Feeling alright

: I love to chop wood {which is just as well}
: I lose patience quickly
: I put way too much lurpak on my hot cross buns & bread
: I am unable to take something out of the microwave before the timer is up {hello crazy}
: I cannot allow piles of washed clothes to sit around and not be put away
: I drink too much
: I don’t like frogs
: I love an open fire
: I am a greedy guts
: I have trouble waking for my children anytime before midnight
: I swear way too much
: I {sometimes} swear in front of my children
: I love to cook
: I get pissed off when people don’t use their indicators
: I am eternally grateful that my husband makes me a coffee each and every day
: I get stressed about stupid stuff. All the time
: I am a doomsdayer and always think the worst case scenario when it comes to my kids
: I am too quick to judge others
: I love the process of washing clothes – each and every step
: I am tough on myself
: I am tough on others too
: I want people to like me
: I think I am funnier than I actually am
: I think that I am {way} cooler than I actually am
: I am in the process of getting better shaped eyebrows
: I love to write
: I’m just me
: I’m always just doing the best I can
: And that’s OK
: By me

Comments

  1. Lists – live me a list! Have me thinking about what I would put on mine. Think you forgot a couple of things:

    * I take the most beautiful photos
    * I don’t need to listen to dickheads who sit in judgement behind their keyboards (yep – talking about you Joanna)

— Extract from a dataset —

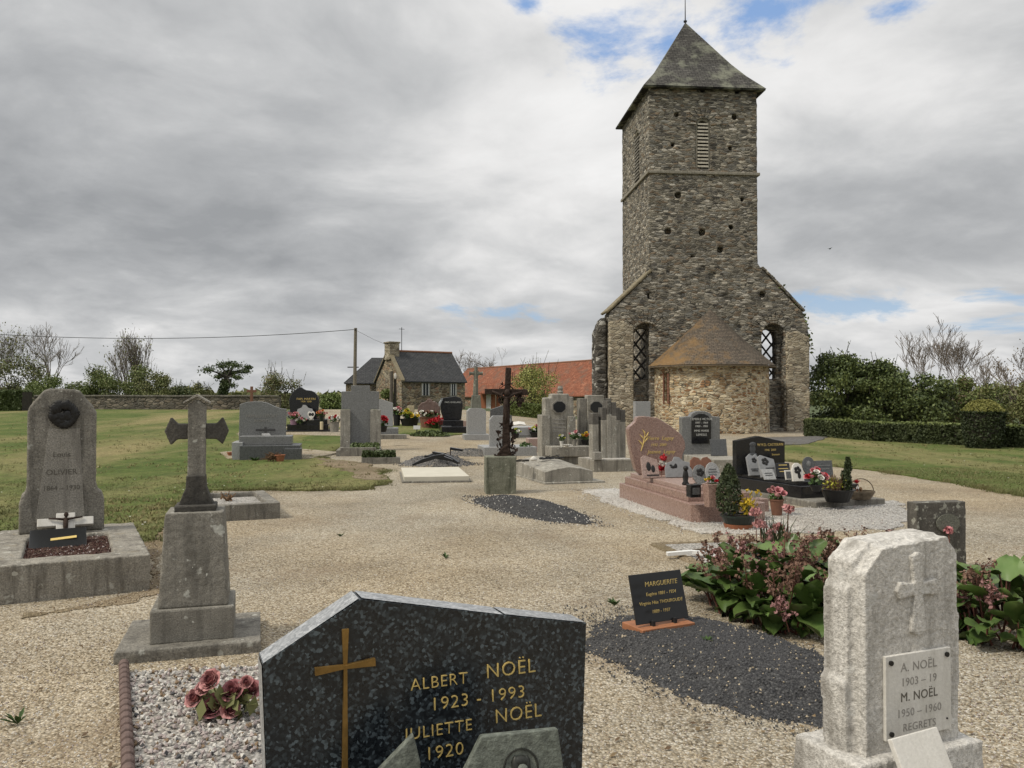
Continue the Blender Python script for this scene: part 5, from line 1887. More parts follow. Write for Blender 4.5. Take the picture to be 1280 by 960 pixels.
# ================================================================== BERGENIA, POTS
def bergenia(cx, cy, rx, ry, n, nsp, label):
    t = thing('bergenia', label, 'plant', (cx, cy, 0))
    b = B()
    for k in range(n):
        a, rr = random.uniform(0, 6.28), math.sqrt(random.random())
        base = Vector((rx * .8 * rr * math.cos(a), ry * .8 * rr * math.sin(a), 0))
        az = a + random.gauss(0, .9)
        ln = random.uniform(.15, .25) * (1.05 if rr > .6 else .95)
        hh = random.uniform(.08, .42) * (1.15 - .75 * rr)
        out = Vector((math.cos(az), math.sin(az), 0))
        p1 = base + out * .06 + Vector((0, 0, hh))
        b.tube([base, p1], [.009, .006], 5, 2, cap=False)
        el = random.gauss(.35, .45)
        fw = (out * math.cos(el) + Vector((0, 0, math.sin(el)))).normalized()
        sd = Vector((-out.y, out.x, 0))
        upn = sd.cross(fw) * -1
        if upn.z < 0:
            upn = -upn
        vs = []
        NU, NV = 6, 4
        for i in range(NU + 1):
            u = i / NU
            w = .43 * ln * math.sin(math.pi * min(1, .1 + u * .86)) ** .65
            if i == NU:
                w = .1 * ln
            for j in range(NV + 1):
                v = j / NV * 2 - 1
                q = p1 + fw * ln * u + sd * w * v + upn * (ln * (.16 * v * v - .30 * u * u) + .012 * math.sin(7 * u + 5 * v + k))
                vs.append(q)
        b.add(vs, [(i * (NV + 1) + j, i * (NV + 1) + j + 1, (i + 1) * (NV + 1) + j + 1, (i + 1) * (NV + 1) + j) for i in range(NU) for j in range(NV)], 1 if random.random() < .16 else 0)
    b.build('leaves', [m_berg, m_berg2, m_stem], t, smooth=True, fix=False)
    for k in range(nsp):
        a, rr = random.uniform(0, 6.28), math.sqrt(random.random())
        base = Vector((rx * .95 * rr * math.cos(a), ry * .95 * rr * math.sin(a), .05))
        lean = Vector((math.cos(a) * .3 * rr + random.gauss(0, .15), math.sin(a) * .3 * rr + random.gauss(0, .15), 1)).normalized()
        hh = random.uniform(.34, .56) * (1.12 - .4 * rr)
        top_ = base + lean * hh
        f = B()
        f.tube([base, base.lerp(top_, .5) + Vector((.01, 0, 0)), top_], [.005, .005, .003], 5, 1, cap=False)
        for j in range(random.randint(12, 20)):
            fr_ = random.uniform(.45, 1)
            q = base.lerp(top_, fr_)
            e = q + Vector((random.gauss(0, .030), random.gauss(0, .030), random.uniform(.0, .045)))
            f.tube([q, e], .0025, 4, 1, cap=False)
            for m_ in range(7):
                f.leaf(e + Vector((random.gauss(0, .012), random.gauss(0, .012), random.gauss(0, .012))), random.uniform(.014, .026), 0, 1.5)
        f.build('flower_spike', [m_mauve if random.random() < .16 else m_brownfl, m_stem], t, fix=False)
    return t


random.seed(202)
bergenia(2.16, 6.6, .74, .95, 290, 48, 'big-leaved bergenia clump with fading pink flower spikes beside the dark slate mound')
bergenia(3.6, 6.0, .68, .68, 170, 30, 'bergenia clump with mauve flower spikes behind the right edge of the whitewashed headstone')
bergenia(2.95, 6.9, .6, .7, 130, 32, 'bergenia clump between the whitewashed headstone and the small dark square headstone')
# flowering bulbs
t, s = T('flowering_bulbs', 'clump of thin grassy leaves with dusty pink heads behind the bergenia', 'plant', 968, 698, 0)
b = B()
for k in range(60):
    a = random.uniform(0, 6.28)
    p = Vector((random.gauss(0, .09), random.gauss(0, .07), 0))
    o_ = Vector((math.cos(a), math.sin(a), 0)) * random.uniform(.03, .2)
    hh = random.uniform(.25, .48)
    w = Vector((-math.sin(a), math.cos(a), 0)) * .008
    q1, q2 = p + o_ * .35 + Vector((0, 0, hh * .7)), p + o_ + Vector((0, 0, hh))
    b.add([p - w, p + w, q1 + w, q1 - w, q2], [(0, 1, 2, 3), (3, 2, 4)])
b.build('leaves', m_conif, t, fix=False)
for (px, py) in ((944, 640), (986, 636), (950, 655), (975, 660)):
    f = B()
    q = Vector(((px - 968) * s, random.gauss(0, .03), (698 - py) * s))
    f.tube([(q.x * .85, 0, 0), tuple(q)], .005, 5, 1)
    blob(f, q, .06, 110, .028, 0, (1.1, 1, .7))
    f.build('flower_head', [m_salmon, m_stem], t, fix=False)

# small dark square headstone
t, s = T('headstone', 'small dark square headstone with an oval green plaque and a pink flower', 'headstone', 1178, 714, 12)
B().box((-.28, 0, -.05), (.275, .14, .665)).build('stone', m_lichdark, t, voxel=.012, amp=.005, nsc=20)
B().lathe([(.0001, -.01), (.125, -.008), (.13, .0), (.13, .01)], 18, sx=1, sy=.7).build('oval_plaque', m_greenstone, t, loc=(.06, -.006, .46), rot=(R(90), 0, 0))
f = B()
blob(f, (.03, -.05, .40), .04, 40, .03)
f.build('flower', m_pinkp, t, fix=False)
B().tube([(.05, -.06, 0), (.03, -.05, .4)], .006, 5).build('stem', m_stem, t)

# grave with broken white cross
p0 = gp(842, 690)
t = thing('kerbed_plot', 'sunken earth-edged plot with pale gravel beside the bergenia', 'grave', p0, 12)
kb = B()
for (a, b_) in (((-.1, -1.0), (1.2, -.85)), ((-.1, .35), (1.2, .5)), ((-.1, -.85), (.06, .35)), ((1.04, -.85), (1.2, .35))):
    kb.box((a[0], a[1], -.08), (b_[0], b_[1], .022))
kb.build('kerb', m_gravel_brown, t, voxel=.03, amp=.018, nsc=6)
B().quad((0, -.95, .018), (1.1, -.95, .018), (1.1, .45, .018), (0, .45, .018)).build('gravel_bed', m_gravel_mid2, t)
t = thing('fallen_cross', 'broken white wooden cross lying on the sunken earth-edged plot', 'cross', on(865, 692, .05), 2)
cbar = B().box((-.27, -.03, 0), (.0, .03, .035))
cbar.build('arm', m_white, t, rot=(0, R(-3), R(6)))
B().box((-.02, -.03, 0), (.42, .03, .035)).build('shaft', m_white, t, rot=(0, R(2), R(-28)))
B().box((.05, .06, 0), (.2, .1, .03)).build('splinter', m_wood, t, rot=(0, 0, R(12)))

# bowl with dwarf conifer and yellow flowers
t, s = T('potted_conifer', 'dwarf conifer and yellow sprays in a dark green bowl with terracotta base', 'potted plant', 923, 661, 0)
pot(t, .17, .19, .07, m_terra, 0, 'saucer_pot', False, 20)
pot(t, .18, .215, .12, m_plastic, .06, 'bowl', True, 22)
B().lathe([(.19, .165), (.001, .175)], 16, cap=False).build('soil', m_soil, t)
b = B()
for k in range(2600):
    z = random.random() ** .85
    r = .165 * (math.sin(math.pi * min(1, .25 + .72 * z)) ** .8) * random.random() ** .35
    a = random.uniform(0, 6.28)
    b.leaf((-.12 + r * math.cos(a), r * math.sin(a), .2 + z * .62 + .03 * noise.noise(Vector((a * 2, z * 9, 0)))), random.uniform(.012, .026), 0, 2.4, Vector((math.cos(a) * .6, math.sin(a) * .6, .2)))
b.tube([(-.12, 0, .15), (-.12, 0, .6)], [.012, .004], 5)
b.build('foliage', m_conif, t, fix=False)
b = B()
for k in range(70):
    q = Vector((.1 + random.gauss(0, .075), -.05 + random.gauss(0, .05), .34 + random.gauss(0, .075)))
    b.tube([(.1, -.02, .17), tuple(q)], .002, 3, 1, cap=False)
    for j in range(3):
        b.leaf(q + Vector((random.gauss(0, .01),) * 3), .028, 0, 2)
b.build('yellow_sprays', [m_yel, m_pot_leaf], t, fix=False)
t, s = T('potted_flowers', 'brown terracotta pot of pink cloth roses standing behind the flowering bulbs', 'potted plant', 971, 645, 0)
pot(t, .07, .095, .24, m_terra_dk)
bouquet(t, (0, 0, .24), .14, 9, .048, [m_pinkp, m_salmon, m_pinkp], nl=50, h=.16)
# smaller rose granite block beside it
t, s = T('flower_block', 'small rose granite block between the conifer bowl and the terracotta pot', 'vase', 951, 641, 14)
B().box((-.14, 0, 0), (.14, .25, .2), taper=.95).build('block', m_pink, t, bevel=.008)

# ================================================================== ROSE GRANITE TOMB
PY = 11.5
p0 = gp(866, 655)
t = thing('tomb', 'rose granite tomb with stepped base and a leaning wave-shaped headstone', 'tomb', p0, PY)
LT = 3.0
B().slab([(0, .06), (.1, 0), (.98, 0), (1.08, .06), (1.08, LT), (0, LT)], -.05, .255).build('lower_step', m_pink, t, bevel=.01)
B().slab(rrect(.08, 1.0, .34, LT - .05), .254, .365).build('middle_step', m_pink, t, bevel=.01)
B().slab(rrect(.16, .92, .62, LT - .1), .364, .43).build('top_slab', m_pink_lt, t, bevel=.008)
zs = [(118, 160), (124, 158), (150, 156), (210, 163), (270, 198), (325, 240), (341, 272), (343, 300), (330, 330), (318, 420), (138, 420), (112, 395), (98, 345), (85, 285), (77, 215), (82, 203), (98, 192), (112, 178)]
s5 = 13.45 / F
pts = [(760 + x / 3.556, 480 + y / 3.556) for x, y in zs]
so2 = [((px - 785) * s5 * 1.02 + .0, .43 + (598 - py) * s5) for px, py in pts]
B().prism(so2, 2.42, 2.56).build('headstone', m_pink, t, bevel=.012)
hs = t.children[-1]
tp = B()
for i in (17, 0, 1, 2, 3, 4, 5):
    p, q = so2[i], so2[(i + 1) % len(so2)]
text('Pierre  Legoy', .085, m_gold, hs, (.50, 2.417, 1.0), ext=.002, shear=.25)
text('1932  2009', .06, m_gold, hs, (.47, 2.417, .9), ext=.002, shear=.25)
text('Jeanne  Legoy', .085, m_gold, hs, (.52, 2.417, .78), ext=.002, shear=.25)
sp = B()
for (x0, z0, x1, z1) in ((.17, .82, .24, 1.10), (.2, .9, .13, 1.0), (.21, .95, .29, 1.06), (.22, 1.0, .15, 1.09), (.23, 1.03, .3, 1.13), (.24, 1.08, .2, 1.17)):
    sp.tube([(x0, 2.415, z0), ((x0 + x1) / 2 + .01, 2.413, (z0 + z1) / 2), (x1, 2.415, z1)], [.006, .012, .004], 6)
sp.build('gilt_spray', m_gold, hs)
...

    Thanks for creating one of my most visited blogs.

    PS – pissed I didn’t discover Vox Pop prior to leaving Sydney when a trip to Bowral was easy…. boot envy, SERIOUS boot envy.

    Jane

  2. *love*

    … and these are all the reasons that we think you’re ace!

    ps: I swear in front of my kids too, and fuck me, sometimes I even swear AT them (me bad) :: and I hate people who leave their indicators on! tops my list of top five things that shit me when I’m driving :: love a good list, thanks!

  3. Ok, I have a few questions…

    It’s possible to use too much Lurpak?

    It’s wrong to swear in front of your kids?

    Can you come to my house and put away my washing?

  4. I eat lurpak on your recommendation – you should have been paid for that ad! Yummy.
    I swear too much too and I hate that about me.

  5. I want to know what lurpak is? The rest of your list, aside from not liking frogs and getting better shaped eyebrows, sounds like me!!! Love it x

  6. You forgot to add “I’m a babe” to this list!

  7. This is a marvelous list and an even more mavelous photo. *s*

  8. I differ from you on a couple of points… I can happily watch piles of clean laundry fornicate and double in size. (I just wait until my husband gets sick of it and folds it for me) and I weirdly can’t wait for the microwave to beep, I ALWAYS open the door a few seconds before its finished. I still think we could be friends though!

  9. awwww what a cute photo:) that’s a keeper!

    you sound pretty normal to me! I would hate a fly on the wall video of myself on my blog!

    corrie:)

  10. We should be friends 😉

  11. Two things.
    1. You ARE incredibly funny, always have been… and even more than you give yourself credit for.
    2. You need to add that you have BIG BIG heart of gold… because you do!
    That is all xo

  12. I heart that pub (confession: dated a guy from the Wang for four years during uni days).
    And your list.
    Just saying.

  13. Nonsense, you are super cool and super funny!!!

    I’m very jealous about your ability to put away all the laundry! I do all the laundry and NEVER put it away. At the moment I have 4 baskets of clean laundry on my bedroom floor. Ick.